Intelligent Radio Signal From Space?

 Let's put this into perspective. Another "radio signal" from an alien planet has been found. "Whoopee" and no doubt it will turn out to be someone's microwave cooker or other explanation (again).

You will note the article is full of info about finding rocky planets and how they interact with a star and blah blah blah.

Everyone forgot the alleged radio signal that seemed to indicate alien life. We are not talking about what you put on your lunch time


sandwich here but what would -if true- be THE greatest discovery in human history.  People are talking about it but I do not believe they are reading the article. Why? At the end is the giveaway to another fake headline story:

https://uk.yahoo.com/news/coherent-radio-signal-detected-alien-150510819.html


"We’re actually seeing the aurora on the star — that’s what this radio emission is

So, get off Twitter and stop telling everyone that an extraterrestrial signal has been received as though aliens are making contact. Reporters. Never trust them.

‘Coherent’ radio signal detected from alien planet, prompting hope in search for life


 A “coherent” radio signal has been detected from an alien planet, suggesting it could be more likely to be habitable.

The signal suggests that the planet has its own magnetic field, which is thought to be central to sustaining life on a particular world.

On Earth, our magnetic field helps protect us from the high energy particles and plasma that are blasted from the Sun. As such, any alien life is likely to depend on being protected by a similar field.

But until now researchers have struggled to confirm whether distant rocky planets have magnetic fields of their own, and therefore have found it difficult to say how likely a planet might be to able to support life.

Now the new candidate – YZ Ceti b, a rocky planet that orbits a star about 12 light years away – has sent a repeating radio signal that comes from the star and seems to be affected by the planet.

The radio waves the researchers detected from the planet appear to be generated when the star interacts with its planets’ magnetic field.
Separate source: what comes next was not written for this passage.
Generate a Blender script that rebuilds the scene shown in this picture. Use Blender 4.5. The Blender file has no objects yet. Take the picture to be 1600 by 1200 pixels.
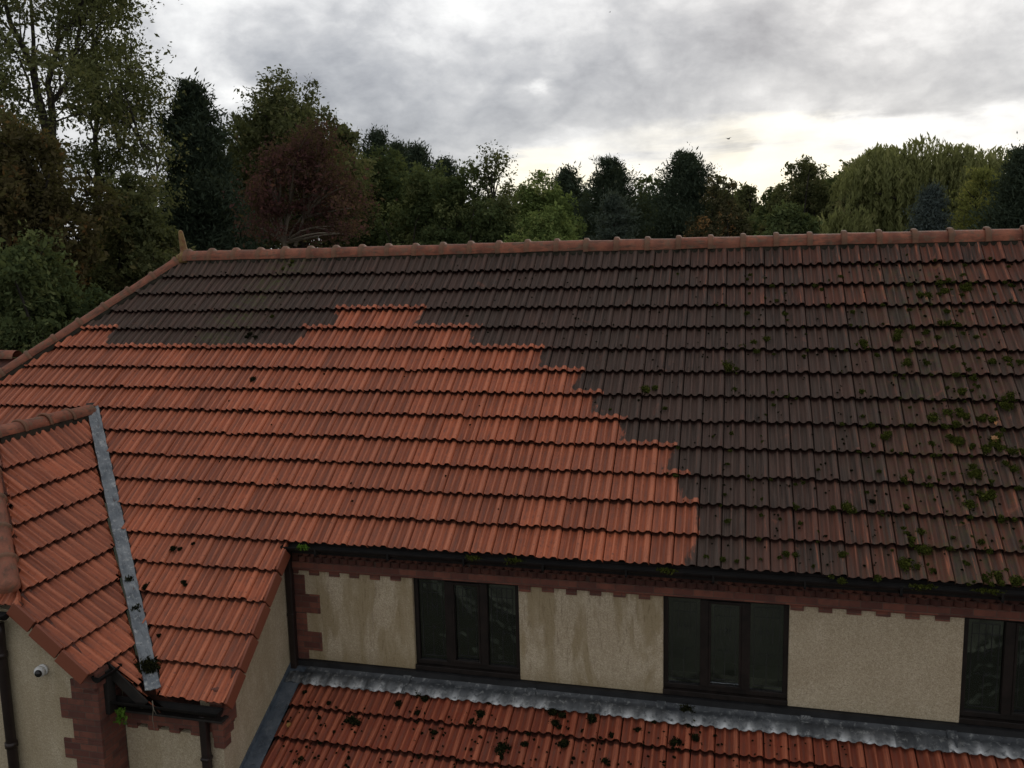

Because the two of them are so close together, the new candidate is an ideal pair to test theories about whether those magnetic fields could be detectable at such a distance.

Researchers described the effect as similar to the aurora borealis, or northern lights, which happens on Earth when high energy particles from the Sun interact with our planet’s atmosphere.

“We’re actually seeing the aurora on the star — that’s what this radio emission is,” said Sebastian Pineda, an astrophysicist at the University of Colorado and one of the researchers who saw the signal. “There should also be aurora on the planet if it has its own atmosphere.”

“The search for potentially habitable or life-bearing worlds in other solar systems depends in part on being able to determine if rocky, Earth-like exoplanets actually have magnetic fields,” said Joe Pesce, program director for the National Radio Astronomy Observatory. “This research shows not only that this particular rocky exoplanet likely has a magnetic field but provides a promising method to find more.”

The findings are described in a new paper, ‘Coherent radio bursts from known M-dwarf planet-host YZ Ceti’, published in Nature Astronomy.